Understanding pulsar magnetospheres with the SKAO
L. S. Oswald, A. Basu, M. Chakraborty, B. C. Joshi, N. Lewandowska, K. Liu, M. E. Lower, A. Philippov, X. Song, P. Tarafdar, J. van Leeuwen, A. L. Watts, P. Weltevrede, G. Wright, J. Benacek, A. Beri, S. Cao, P. Esposito, F. Jankowski, J. C. Jiang, A. Karastergiou, K. J. Lee, N. Rea, D. Vohl, The SKA Pulsar Science Working Group
TL;DR
Understanding pulsar magnetospheres hinges on connecting geometry, intrinsic emission, variability, and global magnetospheric physics to a wealth of multi-wavelength data.
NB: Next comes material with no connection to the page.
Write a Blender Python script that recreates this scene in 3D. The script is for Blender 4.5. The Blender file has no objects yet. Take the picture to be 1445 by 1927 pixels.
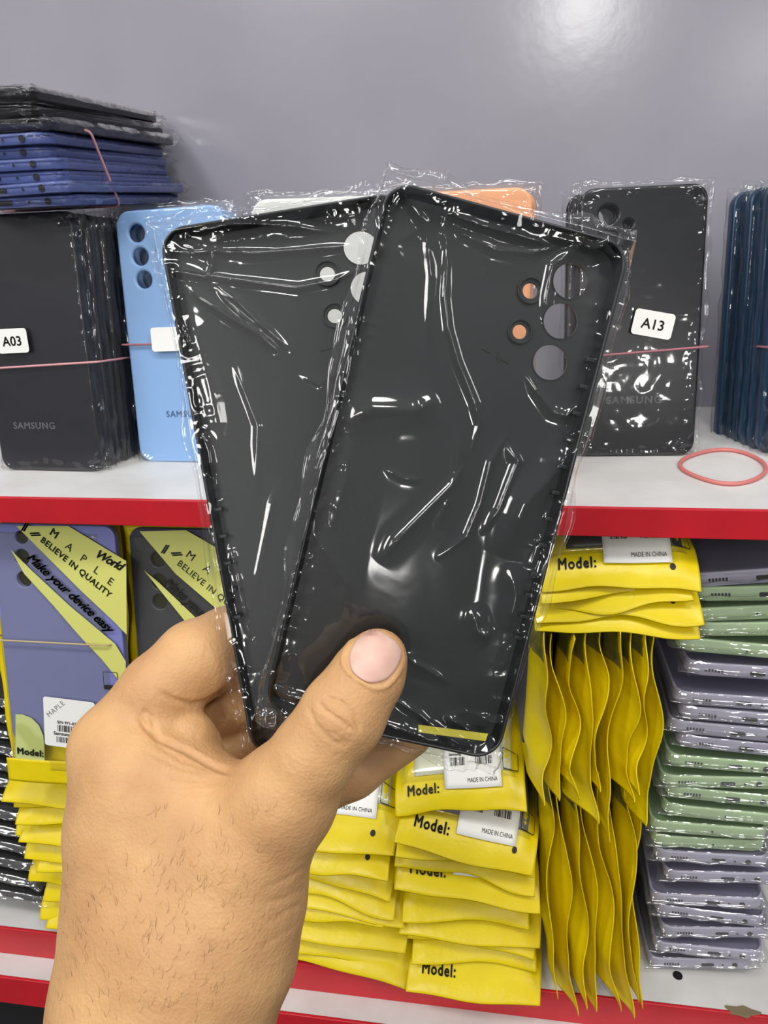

The paper argues that SKA's sensitivity, broad bandwidths, and sub-arraying will enable both large-scale population studies and in-depth analyses of individual sources, including the double pulsar, while tying in gamma-ray, X-ray, and UV observations to advanced simulations. It outlines five core science questions and describes how SKA capabilities will address them through wide-field surveys, high-cadence monitoring, and coordinated multi-wavelength follow-ups, thus advancing models of magnetic-field geometry, emission mechanisms, and magnetospheric dynamics. The findings are poised to refine theories of dipole versus non-dipole fields, constrain radio luminosities and emission physics, and illuminate connections among pulsars, magnetars, FRBs, and long-period transients. Overall, SKA-driven monitoring and targeted studies will yield a cohesive, physically grounded picture of pulsar magnetospheres with broad implications for gravitational-wave timing and plasma physics.
Abstract
The SKA telescopes will bring unparalleled sensitivity across a broad radio band, a wide field of view across the Southern sky, and the capacity for sub-arraying, all of which make them the ideal instruments for studying the pulsar magnetosphere. This paper describes the advances that have been made in pulsar magnetosphere physics over the last decade, and details how these have been made possible through the advances of modern radio telescopes, particularly SKA precursors and pathfinders. It explains how the SKA telescopes would transform the field of pulsar magnetosphere physics through a combination of large-scale monitoring surveys and in-depth follow-up observations of unique sources and new discoveries. Finally, it describes how the specific observing opportunities available with the AA* and AA4 configurations will achieve the advances necessary to solve the problem of pulsar radio emission physics in the coming years.